Clearly, Kalam draws on his personal experience in outlining this view of how development could be accelerated. But he seems oblivious to the possibility that his vision and style, which enabled him to manage projects like the SLV-3 successfully or enthuse an organisation like the DRDO to give of its best, might not be amenable to being scaled up to dealing with the development of the nation as a whole.

There are, to be sure, positive features in the micro-details of what Abdul Kalam would like to see happen in India. He is concerned about education. He is concerned with the welfare of children, and he is keen to inspire them to work in science and technology. He is genuinely inspired by the ideal of self-reliance. Having worked on projects that suffered under U.S.-inspired sanctions, he knows what self-reliance really means in terms of the details of project execution.

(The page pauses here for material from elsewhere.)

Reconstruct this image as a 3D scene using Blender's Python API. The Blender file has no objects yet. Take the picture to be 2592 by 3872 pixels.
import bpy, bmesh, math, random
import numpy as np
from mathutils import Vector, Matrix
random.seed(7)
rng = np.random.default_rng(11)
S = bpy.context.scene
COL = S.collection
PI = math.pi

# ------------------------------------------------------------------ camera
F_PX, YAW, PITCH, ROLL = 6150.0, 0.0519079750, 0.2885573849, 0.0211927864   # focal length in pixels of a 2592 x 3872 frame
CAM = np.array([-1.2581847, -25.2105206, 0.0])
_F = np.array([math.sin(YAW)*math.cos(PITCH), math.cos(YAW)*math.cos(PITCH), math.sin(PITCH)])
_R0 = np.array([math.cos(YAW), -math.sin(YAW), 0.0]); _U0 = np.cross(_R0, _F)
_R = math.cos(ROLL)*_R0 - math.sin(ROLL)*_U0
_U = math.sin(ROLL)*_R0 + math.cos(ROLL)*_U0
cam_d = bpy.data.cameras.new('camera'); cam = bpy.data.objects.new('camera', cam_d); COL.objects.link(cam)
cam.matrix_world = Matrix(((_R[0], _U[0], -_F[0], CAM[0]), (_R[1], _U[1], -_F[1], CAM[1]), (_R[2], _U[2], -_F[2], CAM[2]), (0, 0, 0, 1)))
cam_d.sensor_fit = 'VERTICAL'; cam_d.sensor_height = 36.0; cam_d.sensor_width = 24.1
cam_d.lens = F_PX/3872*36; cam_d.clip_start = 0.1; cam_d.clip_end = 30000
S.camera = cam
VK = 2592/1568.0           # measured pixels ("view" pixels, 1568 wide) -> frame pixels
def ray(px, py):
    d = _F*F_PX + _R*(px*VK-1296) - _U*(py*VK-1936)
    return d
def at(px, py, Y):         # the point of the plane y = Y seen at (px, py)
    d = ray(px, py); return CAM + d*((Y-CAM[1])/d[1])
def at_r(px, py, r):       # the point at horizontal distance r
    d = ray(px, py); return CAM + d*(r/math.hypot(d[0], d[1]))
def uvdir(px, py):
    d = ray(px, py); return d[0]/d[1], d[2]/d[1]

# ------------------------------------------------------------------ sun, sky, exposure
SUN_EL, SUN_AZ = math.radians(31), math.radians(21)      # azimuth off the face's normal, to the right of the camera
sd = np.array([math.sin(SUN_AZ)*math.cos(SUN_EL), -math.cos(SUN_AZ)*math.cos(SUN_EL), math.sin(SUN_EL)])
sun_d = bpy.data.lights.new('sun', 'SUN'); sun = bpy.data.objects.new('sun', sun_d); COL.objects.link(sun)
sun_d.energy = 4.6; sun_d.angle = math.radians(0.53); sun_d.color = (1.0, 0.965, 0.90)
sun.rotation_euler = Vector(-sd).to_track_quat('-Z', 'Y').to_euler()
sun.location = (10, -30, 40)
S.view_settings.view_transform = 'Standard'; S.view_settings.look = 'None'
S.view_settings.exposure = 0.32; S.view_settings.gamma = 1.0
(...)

Such a technocratic vision of development, as a whole, without any serious regard to social and political factors, would perhaps have been acceptable 50 years ago. Today it is an unconvincingly grandiose vision, the grandiosity of which, a critic might add, is yet another consequence of the post-Pokhran-II euphoria.

The choice of Abdul Kalam as the next President of India, backed by a wide political consensus, reflects, one might argue, the nature of the times we live in. Whether this is a choice that will meet the needs of the nation in the years to come is a matter for the future to tell.